Showing posts with label Risk-taking. Show all posts
Showing posts with label Risk-taking. Show all posts

Sunday, 19 January 2025

Taking a risk

Just last week we posted a discussion (“Material wealth, human needs: when does a luxury become a necessity?”, here) on Rabban Gamliel ben Rebbi’s dictum (Avot 2:2) on getting the right balance between learning Torah and earning a living:

יָפֶה תַּלְמוּד תּוֹרָה עִם דֶּֽרֶךְ אֶֽרֶץ, שֶׁיְּגִיעַת שְׁנֵיהֶם מַשְׁכַּֽחַת עָוֹן, וְכָל תּוֹרָה שֶׁאֵין עִמָּהּ מְלָאכָה סוֹפָהּ בְּטֵלָה וְגוֹרֶֽרֶת עָוֹן

Torah study is good together with earning a living, for the exertion of them both makes sin forgotten. All Torah study that is not joined with work will cease in the end, and leads to sin.

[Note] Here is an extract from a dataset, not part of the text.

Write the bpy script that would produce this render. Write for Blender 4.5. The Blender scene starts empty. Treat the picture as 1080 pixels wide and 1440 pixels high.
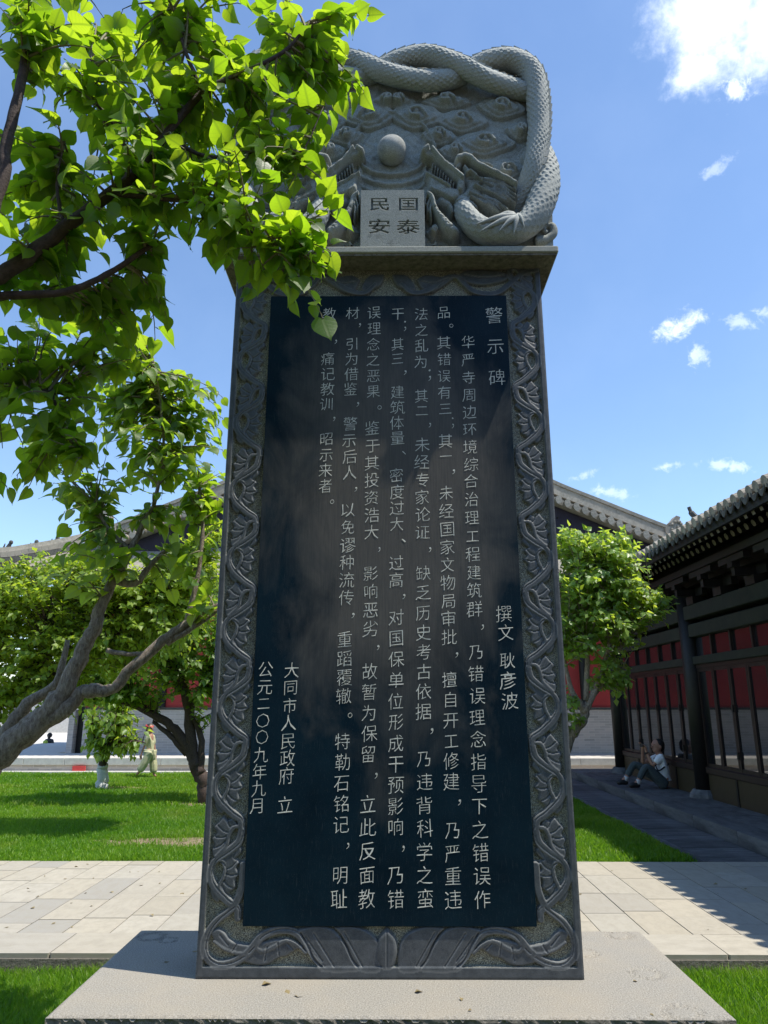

The earlier post addressed the extent to which one’s material wants and needs should be allowed to compete with the imperative requirement of learning Torah. I’ve just found a different slant on this teaching, focusing on the risk a Torah student takes in seeking to establish the right balance. This comes from Rabbi Norman Lamm—a champion of Torah Umadda—effectively the pursuit of all forms of knowledge for the purpose of enriching one’s Torah understanding and bringing one’s understanding to bear in the contemporary world. Rabbi Lamm’s premise is that, however important Torah learning may be, every community depends for its survival on some people working for a living and occupying themselves with acts that do not constitute Torah learning. This is a truism in respect of any and every Jewish community—we all need doctors, lawyers, accountants and others whose professional skill set lies outside the covers of the Talmud and its commentators. But ultimately the decision as to how to balance learning with work is placed on the shoulders of the individual and, for each of us, getting the right balance is just a euphemism for taking a risk and getting away with it.

In Foundation of Faith he comments on this mishnah:

“Yes, of course there are risks in Torah Umadda. Any knowledge that can never be dangerous is also never worth striving for. It is like anything else in life. Love, for example, is a great ideal, yet love can be very dangerous. You could love the wrong person or you could love illicitly. Peace is marvellous, Sim Shalom, but peace with the devil is dangerous. Democracy is a great idea, but democracy taken to an extreme means we can all vote to worship the Baal. Any great idea can be exploited and abused. All knowledge that is worthwhile can be dangerous, and a Torah Umadda approach means exposing students to the cultural winds that are current in the contemporary world. Not all of them are good, and not all of them are compatible with a Torah viewpoint”.

An educated, intelligent and perceptive Jew, comfortable with his Jewish knowledge base and secure in his own identity, should be able to weigh up the non-Jewish ideas he encounters when acquiring and practising a profession. But there is a warning:

“…[I]nstead of looking at [an idea that originates from a non-Torah source] critically, the student will embrace I, especially because Torah Jews are a cognitive minority … even within the Jewish community, and it is very difficult to live as a lone wolf, as it were, intellectually. So there is a tendency to give in, and that’s the danger”.

At this point the reader may be wondering why, given the risk of adopting ideas antithetical to the Torah, Rabbi Lamm should be so keen for a Torah-observant Jew to do so. Here’s his answer:

“[I]t’s worth taking that risk because doing the opposite means that we have given up our commission of being a goy kadosh umamlekhet kohanim. We are in danger of no longer being “a holy nation and a Kingdom of Priests” but, instead, becoming a safe sect and a denomination of Priests, and that is not exactly what we were told to do at Har Sinai”.

I wonder if I am alone in finding Rabbi Lamm’s argument, for all its power and passion, quite unpersuasive. Is it true in any meaningful sense that “any knowledge that can never be dangerous is also never worth striving for”? How does one go about verifying this assertion? Why is no apparent distinction drawn between “knowledge” and “ideas”?  And why are we any less a “holy nation and a Kingdom of Priests” if we absorb our own Jewish ideas and share them other nations? Thoughts, anyone?